Cost Advantage Of Exchanges, Nets Erode As Display Market Approaches Equilibrium

It appears that some equilibrium is starting to emerge in the online display marketplace, and that relative cost efficiency of exchange-based media buys has eroded dramatically. While it’s not exactly clear why this has happened, and what the major drivers are, new data from Aggregate Knowledge shows that relative cost efficiency of exchanges has dropped below its indexed average for all sources of online display inventory for the first time since it’s been tracking it.

“Comparing costs across channels in the second quarter, we see CPMs, CPAs, CPCs starting to normalize across channels,” the second quarter 2013 edition of AK’s quarterly Media Intelligence Report finds. “Exchanges which have had an advantage in the past two quarters are now in line with networks and portals.”

Actually, it was online ad networks -- not exchanges -- that experience the greatest disruption during the quarter, with the average cost of a network buy decline 67% from the first quarter report.

AK did not release year-over-year data, and only reports estimates going back to the fourth quarter of 2012, so it is possible that there could be some seasonal fluctuations in marketplace demand at play here, but if you take the quarterly sequential patterns at face value, there indeed appears to be a trend of the most efficient and commoditized display inventory sources beginning to “equalize” with the inventory sold directly by big publishers (ie. the portals).

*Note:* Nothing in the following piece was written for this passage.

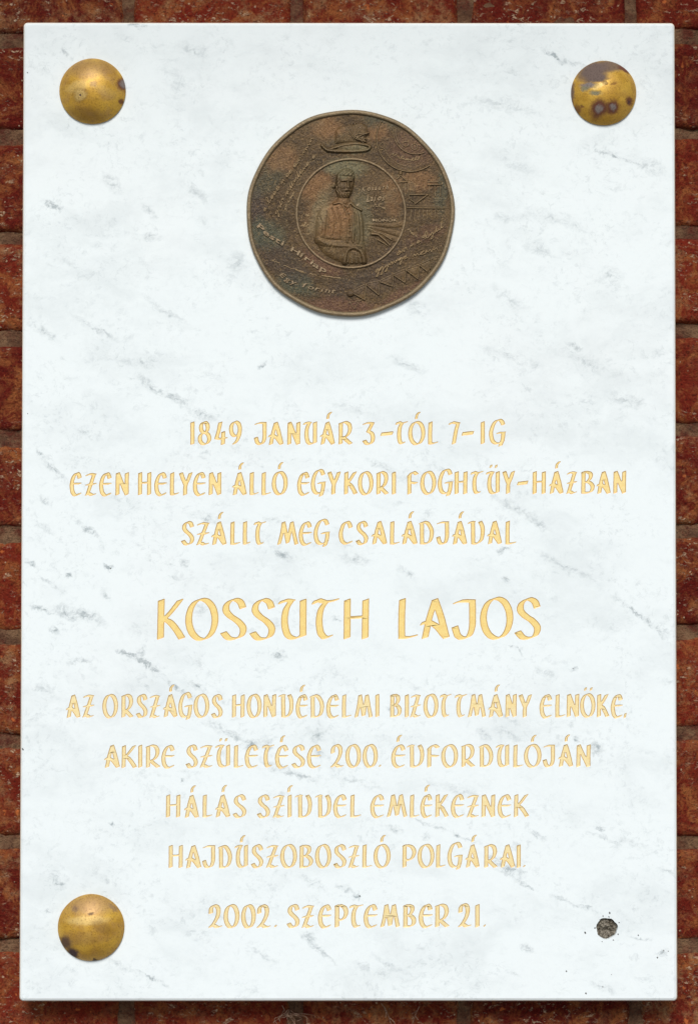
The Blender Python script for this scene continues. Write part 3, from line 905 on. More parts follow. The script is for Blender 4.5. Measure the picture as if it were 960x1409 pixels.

Here’s how the quarterly cost trends break down by type of inventory:

       Online Display Cost Index

Q4 2012

Q1 2013

Q2 2013

Social

-250

+150

+150

Portal

+350

-250

-50

Network

+250

+250

-50

Exchange

-350

-150

-50

Source: Aggregate Knowledge. Index methodology not explicitly disclosed, but described as a “comprehensive cost measure, encompassing eCPA (cost per one acquisition or conversion), eCPC (total data cost/total number of clicks), eCPM (total media cost/total number of impressions x 1,000).